When I visit my mother, I take pains to open the curtains of this closed room in the morning, perhaps opening the fanlight if the day promises to be warm, drawing the curtains again against the coming of night, and shutting the window. The room is not intended as a shrine; it is simply that my mother cannot bear to remove the possessions that speak so powerfully of my father's presence; his hairbrushes, watch, and spectacles, the  knitted garments contained within the chest of drawers,  his jackets, shirts and overcoats hanging neatly in the wardrobe.

Longing for the sound of his voice, the generous, delighted smile with which he greeted us, the gentle pressure of his hand upon our head or shoulder, as though we his daughters were still tender children, I often pause whilst in the room, to open the wardrobe door, taking care that the sound does not reach my mother, to touch the clothes that he inhabited, lay my cheek against the reminiscent roughness of woollen cloth, draw in the lingering scent of his skin, his hair, until either comforted, or overwhelmed by an unassuagable grief, I close the wardrobe, and steal from the room on tiptoe.

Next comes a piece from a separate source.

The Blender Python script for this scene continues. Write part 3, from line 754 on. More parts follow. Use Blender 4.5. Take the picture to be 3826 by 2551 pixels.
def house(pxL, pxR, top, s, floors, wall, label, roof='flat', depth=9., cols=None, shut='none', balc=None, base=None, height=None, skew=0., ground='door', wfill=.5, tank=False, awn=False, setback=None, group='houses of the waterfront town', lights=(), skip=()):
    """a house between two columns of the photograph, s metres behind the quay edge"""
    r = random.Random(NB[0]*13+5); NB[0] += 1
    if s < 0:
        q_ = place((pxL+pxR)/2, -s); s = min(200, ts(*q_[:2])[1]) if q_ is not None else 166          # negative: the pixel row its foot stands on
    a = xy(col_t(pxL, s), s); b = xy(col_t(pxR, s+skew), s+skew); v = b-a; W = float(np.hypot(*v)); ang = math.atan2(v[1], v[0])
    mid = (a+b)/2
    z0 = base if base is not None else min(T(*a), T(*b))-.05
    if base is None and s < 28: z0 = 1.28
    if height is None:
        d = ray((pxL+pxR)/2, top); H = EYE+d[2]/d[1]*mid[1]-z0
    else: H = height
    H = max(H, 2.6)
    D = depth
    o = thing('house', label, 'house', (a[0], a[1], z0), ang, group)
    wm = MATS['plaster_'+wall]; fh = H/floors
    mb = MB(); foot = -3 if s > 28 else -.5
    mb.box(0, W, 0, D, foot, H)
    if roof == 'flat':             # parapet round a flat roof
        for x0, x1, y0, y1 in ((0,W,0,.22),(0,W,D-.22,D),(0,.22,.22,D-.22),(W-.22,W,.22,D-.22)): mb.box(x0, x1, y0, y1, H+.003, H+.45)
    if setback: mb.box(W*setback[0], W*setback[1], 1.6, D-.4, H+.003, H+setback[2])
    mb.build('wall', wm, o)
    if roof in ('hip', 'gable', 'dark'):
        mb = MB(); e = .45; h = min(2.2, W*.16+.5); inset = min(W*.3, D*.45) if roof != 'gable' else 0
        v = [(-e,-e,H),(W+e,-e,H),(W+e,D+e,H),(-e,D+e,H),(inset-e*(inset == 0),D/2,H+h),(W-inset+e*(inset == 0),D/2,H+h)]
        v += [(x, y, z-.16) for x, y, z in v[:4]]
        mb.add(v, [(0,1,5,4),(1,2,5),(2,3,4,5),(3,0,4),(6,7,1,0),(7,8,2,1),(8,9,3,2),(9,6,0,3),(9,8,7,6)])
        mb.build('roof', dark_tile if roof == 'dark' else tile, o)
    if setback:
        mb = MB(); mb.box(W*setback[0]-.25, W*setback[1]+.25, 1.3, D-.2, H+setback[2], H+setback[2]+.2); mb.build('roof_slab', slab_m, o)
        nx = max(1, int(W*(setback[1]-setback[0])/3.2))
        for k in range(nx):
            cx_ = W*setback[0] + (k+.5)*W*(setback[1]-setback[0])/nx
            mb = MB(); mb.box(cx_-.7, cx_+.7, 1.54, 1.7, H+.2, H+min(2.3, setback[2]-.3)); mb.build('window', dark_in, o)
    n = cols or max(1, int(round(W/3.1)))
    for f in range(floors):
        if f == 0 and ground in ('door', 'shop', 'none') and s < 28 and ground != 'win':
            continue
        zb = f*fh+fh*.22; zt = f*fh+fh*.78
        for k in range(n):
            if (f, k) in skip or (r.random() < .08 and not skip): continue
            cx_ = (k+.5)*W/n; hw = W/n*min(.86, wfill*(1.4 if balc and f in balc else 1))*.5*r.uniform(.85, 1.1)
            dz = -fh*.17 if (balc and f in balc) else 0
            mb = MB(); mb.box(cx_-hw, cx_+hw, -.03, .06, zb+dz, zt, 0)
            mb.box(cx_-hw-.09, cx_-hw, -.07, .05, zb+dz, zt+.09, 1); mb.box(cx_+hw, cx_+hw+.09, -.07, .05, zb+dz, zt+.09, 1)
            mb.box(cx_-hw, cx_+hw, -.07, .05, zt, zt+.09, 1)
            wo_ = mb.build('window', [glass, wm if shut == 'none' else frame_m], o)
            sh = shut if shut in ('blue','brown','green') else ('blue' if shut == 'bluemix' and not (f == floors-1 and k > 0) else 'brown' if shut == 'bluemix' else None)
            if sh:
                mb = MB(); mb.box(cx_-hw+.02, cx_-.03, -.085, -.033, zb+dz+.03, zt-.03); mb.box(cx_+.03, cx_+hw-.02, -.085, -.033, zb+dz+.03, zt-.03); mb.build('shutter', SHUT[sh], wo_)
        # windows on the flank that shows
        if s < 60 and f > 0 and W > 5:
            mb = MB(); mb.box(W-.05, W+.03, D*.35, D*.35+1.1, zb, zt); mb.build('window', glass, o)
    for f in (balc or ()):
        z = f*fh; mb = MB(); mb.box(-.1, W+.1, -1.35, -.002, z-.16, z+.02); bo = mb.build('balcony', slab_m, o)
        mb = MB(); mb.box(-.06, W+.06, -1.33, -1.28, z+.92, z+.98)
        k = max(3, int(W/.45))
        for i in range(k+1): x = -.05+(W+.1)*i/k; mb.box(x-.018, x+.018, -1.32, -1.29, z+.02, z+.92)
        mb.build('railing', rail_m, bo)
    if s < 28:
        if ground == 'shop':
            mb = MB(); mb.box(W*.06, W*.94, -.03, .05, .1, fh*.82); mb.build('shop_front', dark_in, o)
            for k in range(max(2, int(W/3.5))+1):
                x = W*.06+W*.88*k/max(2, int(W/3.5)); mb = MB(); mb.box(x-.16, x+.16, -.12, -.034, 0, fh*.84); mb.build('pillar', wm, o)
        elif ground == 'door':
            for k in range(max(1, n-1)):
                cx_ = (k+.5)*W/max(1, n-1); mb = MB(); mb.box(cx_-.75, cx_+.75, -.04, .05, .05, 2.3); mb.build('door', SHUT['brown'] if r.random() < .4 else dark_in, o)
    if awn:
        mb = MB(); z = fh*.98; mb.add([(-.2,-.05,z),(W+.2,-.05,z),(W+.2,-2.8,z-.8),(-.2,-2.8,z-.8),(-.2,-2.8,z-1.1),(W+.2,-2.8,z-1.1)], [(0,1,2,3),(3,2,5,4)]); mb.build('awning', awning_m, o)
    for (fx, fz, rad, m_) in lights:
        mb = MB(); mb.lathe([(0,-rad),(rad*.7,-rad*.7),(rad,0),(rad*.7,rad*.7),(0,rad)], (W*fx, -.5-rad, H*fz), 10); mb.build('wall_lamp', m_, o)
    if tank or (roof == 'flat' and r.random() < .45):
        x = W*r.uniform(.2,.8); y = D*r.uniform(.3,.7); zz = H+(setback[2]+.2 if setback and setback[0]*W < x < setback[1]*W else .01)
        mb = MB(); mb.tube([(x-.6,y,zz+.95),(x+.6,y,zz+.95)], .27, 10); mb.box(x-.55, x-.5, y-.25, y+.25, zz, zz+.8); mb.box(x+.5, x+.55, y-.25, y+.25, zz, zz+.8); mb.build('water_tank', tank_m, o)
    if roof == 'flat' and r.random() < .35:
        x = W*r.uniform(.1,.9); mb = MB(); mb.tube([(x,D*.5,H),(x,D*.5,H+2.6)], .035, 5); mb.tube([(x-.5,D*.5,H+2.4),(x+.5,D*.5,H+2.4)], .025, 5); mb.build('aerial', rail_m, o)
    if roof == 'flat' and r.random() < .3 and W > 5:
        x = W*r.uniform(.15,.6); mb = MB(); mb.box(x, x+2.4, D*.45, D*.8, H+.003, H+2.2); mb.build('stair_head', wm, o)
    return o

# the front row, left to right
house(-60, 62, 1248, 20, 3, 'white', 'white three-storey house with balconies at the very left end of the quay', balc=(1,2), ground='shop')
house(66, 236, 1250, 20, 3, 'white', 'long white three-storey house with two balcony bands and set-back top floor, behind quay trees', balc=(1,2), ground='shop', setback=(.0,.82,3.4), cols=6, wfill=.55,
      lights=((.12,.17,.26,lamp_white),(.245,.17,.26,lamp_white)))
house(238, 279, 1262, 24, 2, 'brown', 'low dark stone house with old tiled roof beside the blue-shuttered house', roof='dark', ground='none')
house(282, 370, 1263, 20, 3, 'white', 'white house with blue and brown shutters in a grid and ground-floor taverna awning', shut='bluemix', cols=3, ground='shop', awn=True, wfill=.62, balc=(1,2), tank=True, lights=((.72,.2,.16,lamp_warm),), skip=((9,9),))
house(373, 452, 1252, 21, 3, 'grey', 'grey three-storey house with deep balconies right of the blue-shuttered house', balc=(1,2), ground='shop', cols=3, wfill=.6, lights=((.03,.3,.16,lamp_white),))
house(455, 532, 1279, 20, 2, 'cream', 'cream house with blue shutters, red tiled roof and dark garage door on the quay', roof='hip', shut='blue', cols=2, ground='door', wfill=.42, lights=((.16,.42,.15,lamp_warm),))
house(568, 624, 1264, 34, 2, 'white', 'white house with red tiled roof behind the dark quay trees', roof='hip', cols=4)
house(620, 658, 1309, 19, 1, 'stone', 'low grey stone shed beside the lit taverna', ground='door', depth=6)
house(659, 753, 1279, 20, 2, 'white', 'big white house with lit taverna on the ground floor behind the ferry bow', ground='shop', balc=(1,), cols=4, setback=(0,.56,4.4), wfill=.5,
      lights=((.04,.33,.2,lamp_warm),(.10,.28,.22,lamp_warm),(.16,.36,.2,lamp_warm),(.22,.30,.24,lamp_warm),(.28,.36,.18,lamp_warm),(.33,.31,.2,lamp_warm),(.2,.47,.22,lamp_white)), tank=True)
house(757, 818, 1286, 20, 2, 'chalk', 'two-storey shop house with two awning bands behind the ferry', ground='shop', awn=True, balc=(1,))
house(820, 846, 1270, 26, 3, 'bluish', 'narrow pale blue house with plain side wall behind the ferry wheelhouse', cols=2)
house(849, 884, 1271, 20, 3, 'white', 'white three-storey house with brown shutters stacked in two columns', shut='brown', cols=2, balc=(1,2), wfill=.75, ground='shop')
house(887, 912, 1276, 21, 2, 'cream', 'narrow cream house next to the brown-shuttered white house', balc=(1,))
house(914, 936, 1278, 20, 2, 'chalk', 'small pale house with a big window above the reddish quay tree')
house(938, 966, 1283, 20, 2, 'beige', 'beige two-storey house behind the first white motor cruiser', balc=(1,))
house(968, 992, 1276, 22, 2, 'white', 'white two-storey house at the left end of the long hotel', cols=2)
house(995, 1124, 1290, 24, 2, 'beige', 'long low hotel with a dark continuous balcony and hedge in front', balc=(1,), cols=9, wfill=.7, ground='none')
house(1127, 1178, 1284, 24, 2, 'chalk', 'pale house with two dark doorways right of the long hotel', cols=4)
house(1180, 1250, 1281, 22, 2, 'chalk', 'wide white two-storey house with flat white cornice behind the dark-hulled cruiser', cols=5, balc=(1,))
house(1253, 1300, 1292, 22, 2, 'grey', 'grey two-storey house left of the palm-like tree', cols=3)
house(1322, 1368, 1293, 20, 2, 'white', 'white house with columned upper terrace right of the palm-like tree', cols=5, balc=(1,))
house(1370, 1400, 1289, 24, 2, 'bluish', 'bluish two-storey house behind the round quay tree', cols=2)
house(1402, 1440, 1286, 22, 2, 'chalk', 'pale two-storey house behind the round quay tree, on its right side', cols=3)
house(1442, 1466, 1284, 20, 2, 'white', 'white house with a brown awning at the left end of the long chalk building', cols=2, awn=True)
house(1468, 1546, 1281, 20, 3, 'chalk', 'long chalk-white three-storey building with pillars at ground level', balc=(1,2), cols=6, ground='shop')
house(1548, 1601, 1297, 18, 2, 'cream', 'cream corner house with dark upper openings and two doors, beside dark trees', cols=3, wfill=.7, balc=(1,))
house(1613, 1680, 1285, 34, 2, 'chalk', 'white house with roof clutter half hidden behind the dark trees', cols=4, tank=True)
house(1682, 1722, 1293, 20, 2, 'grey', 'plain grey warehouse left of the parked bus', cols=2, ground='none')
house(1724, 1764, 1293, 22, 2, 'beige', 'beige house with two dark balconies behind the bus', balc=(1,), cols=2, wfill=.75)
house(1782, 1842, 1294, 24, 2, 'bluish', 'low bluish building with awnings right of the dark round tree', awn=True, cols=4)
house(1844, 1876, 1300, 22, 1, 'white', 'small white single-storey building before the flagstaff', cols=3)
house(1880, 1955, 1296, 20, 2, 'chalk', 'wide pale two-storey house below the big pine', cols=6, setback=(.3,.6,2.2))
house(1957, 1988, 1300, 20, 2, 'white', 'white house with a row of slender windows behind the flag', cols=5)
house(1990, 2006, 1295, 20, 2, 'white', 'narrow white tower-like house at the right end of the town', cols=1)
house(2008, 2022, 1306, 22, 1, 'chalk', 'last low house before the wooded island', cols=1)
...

I once asked my father if he could make paper aeroplanes, knowing that, as a child, he had created little models from balsa and thread, which he hung from the ceiling of his bedroom, much as did his grandson generations later. We were travelling together on a train bound for a London terminus at the time of my question, leaving him small scope for demonstrating his skill, and would soon part company, myself to journey onwards to Scotland, and he returning home to Hampshire, but a day or so later, a manilla envelope addressed to me in my father's fine, rhythmic italic, arrived by post, bearing within an elegant aeroplane fashioned from a sheet of manuscript paper. I have it still.